Pour le clin d’œil, il tente le Sire Thomas, un assemblage de trois vins rouges de Jean-Jacques Steiner, à Dully. «Un joli vin, avec pas mal d’épices mais aussi de la fraîcheur et des fruits. Il est équilibré. Pas besoin de le laisser vieillir.» Lui qui est puriste pour la nourriture ne l’est pas pour le vin et ses assemblages.
Pays viticole du nouveau monde
«La Suisse viticole est un pays du nouveau monde. Tout y a changé en vingt ans. Et, comme j’écris sur le domaine depuis dix-huit ans, je me considère comme un témoin privilégié de cette évolution.» L’arrivée de nouveaux cépages (gamaret, diolinoir, garanoir, etc.), la maturation en barrique, les efforts dans la vinification… Pierre Thomas les a suivis de près.

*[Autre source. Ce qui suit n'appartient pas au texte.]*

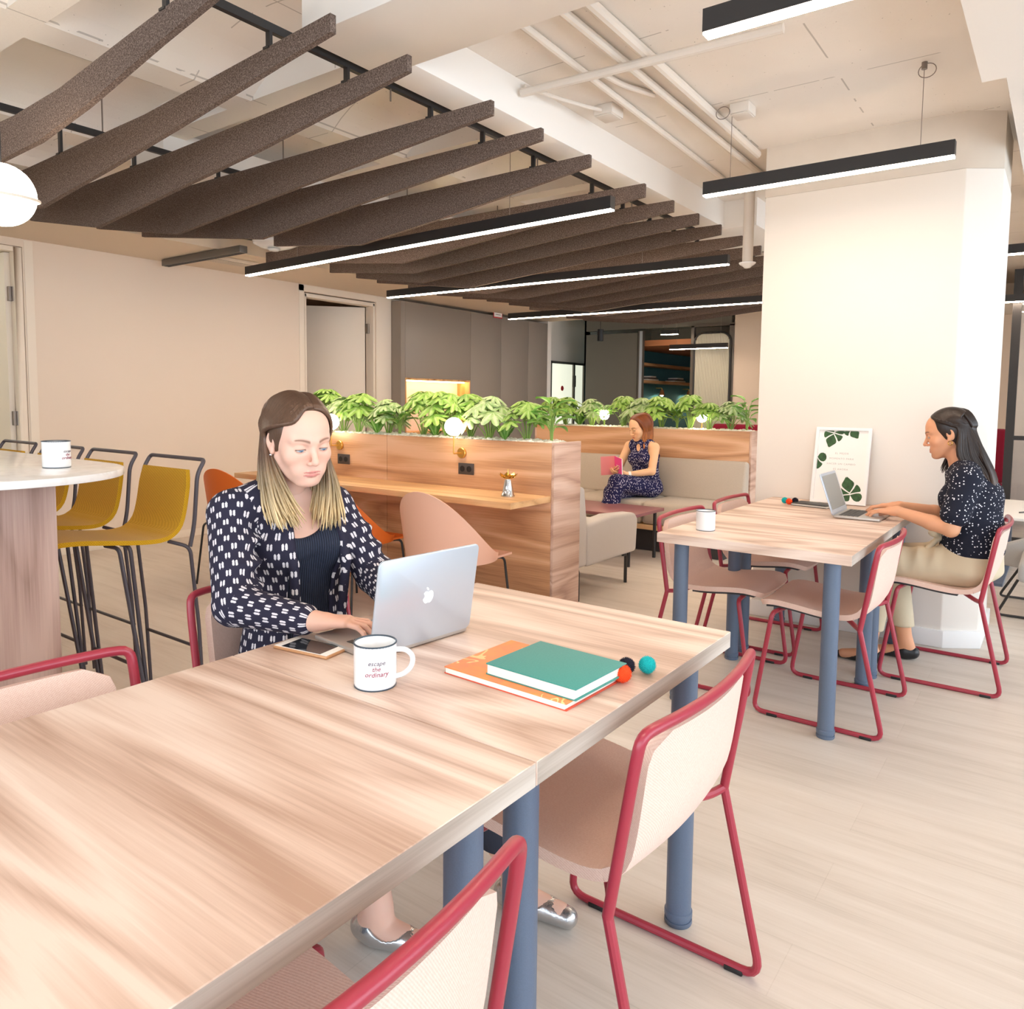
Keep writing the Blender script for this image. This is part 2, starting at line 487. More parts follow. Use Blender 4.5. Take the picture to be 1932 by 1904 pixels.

«Les prochains efforts doivent être faits sur la vigne et la manière de produire, estime le spécialiste. D’autres changements viendront encore avec le réchauffement climatique, qui a déjà commencé à jouer un rôle.» La tête commence à tourner. On va laisser Pierre Thomas continuer seul sa balade. Non sans prendre note d’un dernier conseil: «La fête du goût doit avoir lieu tous les jours, pas une fois dans l’année.»
 

Eclairage
Les AOC-IGP? Pas une garantie de qualité absolue!

Parmi les piques qu’il se plaît à lancer, Pierre Thomas ne résiste pas à égratigner l’AOC. «Pour les produits alimentaires, on parle avant tout d’une garantie de provenance et de méthodes de travail. Pour savoir si le produit est bon, il n’y a qu’un moyen: le goûter.»
Sur le stand des abricots de Saxon, hôtes d’honneur de cette 10e édition du Salon des goûts et terroirs, le critique cherche la meilleure eau-de-vie d’abricot du Valais. «Voyez, elle ne porte pas l’étiquette AOC. Parce que pour y avoir droit, il faut que les fruits soient produits en Valais, mais aussi qu’ils y soient distillés.»
Pour des questions de diversité et de concurrence, certains producteurs préfèrent délocaliser cette opération vers un autre canton. Résultat: ils n’ont pas droit au fameux label. «On voit qu’il y a des limites dans ces appellations. Même si elles ont du bon, on en arrive à des situations absurdes parfois.»